Home » Grateful for information meeting on fires

Posted: August 16, 2018

Grateful for information meeting on fires

Last night the Regional District of East Kootenay (RDEK) and BC Wildfire Services provided an update on the current fire situation for the public at the Kimberley Conference & Athlete Training Centre.

City of Kimberley Mayor Don McCormick this morning posted an overview of the meeting on Facebook:

We had a great public information meeting last night in Kimberley. We are grateful to have had the involvement of the Manager and Deputy Manager of the Southeast Fire Centre (SEFC) along with an Information Officer, who made the trip over from Castlegar.

In addition, a local Wildfire Officer who has worked on both the Lost Dog and Meachen Creek fires was in attendance and provided a host of information.

The evening began with a quick summary of the national fire picture followed by an overview of the provincial fire situation and how both of those are impacting resources for the SEFC.

Currently, there are 161 fires in the SEFC (365 since the beginning of fire season), with roughly 30,000 hectares burned to date. There were 63 new starts last Saturday alone, and an additional 19 on Sunday. Currently, there are 21 fires in the Cranbrook zone and 8 in the Columbia zone.

There was then a brief overview of a few key fires and detailed information on the Lost Dog Complex and Meachen Creek fires from the first few days of the fires through to today.

For those unable to attend the meeting, we did have it videoed and we will be posting the video hopefully within about 24 hours. I will keep you posted once it is posted.

Without further ado, here is a regional recap for August 15. A reminder that many of these fires have Forest Service Road restrictions around them – and to see maps of those and the latest fire info, it’s on the BC Wildfire website.

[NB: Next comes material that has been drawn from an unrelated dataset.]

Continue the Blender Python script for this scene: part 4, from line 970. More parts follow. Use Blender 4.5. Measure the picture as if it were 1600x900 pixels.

Meachen Creek – St. Mary Lake – (N11886) / Mount Dickson (N71602)

The BCWS has posted a fire perimeter on its website – so you can see roughly where the fire is burning. It remains in remote, difficult terrain that is not safe for crews or accessible for equipment. The Wildfire Service is currently doing planning for response once the fire reaches more workable ground. While the size remains estimated at 10,000 hectares, that could change once they get more detailed mapping as the smoke and conditions have still made getting an accurate map difficult. They continue to assess the fire every day and there has been very little growth over the past three days. To view the perimeter map, visit www.bcwildfire.ca and click on the interactive map.

The evacuation ALERT for 65 addresses in Electoral Area E in the St. Mary Valley remains in place.

Lost Dog Complex Fire (N12413)

Click to enlarge evacuation alert maps

BCWS is making some progress on the Lost Dog Complex. They successfully completed the planned ignition today and were able to safely burn fuels from a containment line toward the fire to remove fuel and steer the fire inside predetermined boundaries. Today they had 54 firefighters, two helicopters, and six pieces of heavy equipment on site and have made success on the north side (at the fire’s head) and along the east side. If you click on the BC Wildfire website and zoom right in on the main fire of note symbol, you can see an estimated perimeter of the fire and I hope that will give you a sense for the fire’s location.

Crews will be back on the fire tomorrow and although they are making headway, the fire is classified as out of control and the evacuation ALERT remains in place for 121 address points in the Ta Ta Creek.

Area Forecast – Well, I’d like to say bust out the umbrella, but it’s the sunscreen you’ll want to reach for. The forecast is calling for continued hot, dry conditions with no significant rainfall in the near future. There is a chance of isolated thunderstorm activity over the next day or two, but in general, it will remain hot and dry.

Air Quality – The smoky conditions are also expected to continue to persist. While this can keep temperatures down a bit and help on the fire front, the smoke can be really difficult for people.

For general information about wildfire smoke and your health, contact HealthLink BC at 8-1-1 (toll free, 24 hours a day, seven days a week). It is recommended that if you have breathing difficulties you try to spend some time inside to get a break from the smoke. Using an air conditioner that cools and filters air may help.

For more information on current air quality, see: www.bcairquality.ca. Before you ask, I do not have any specific air quality information for the East Kootenay other than the Smoky Skies Bulletin is in effect and if the smoke affects you, you can try the above-noted tips or check the online resources.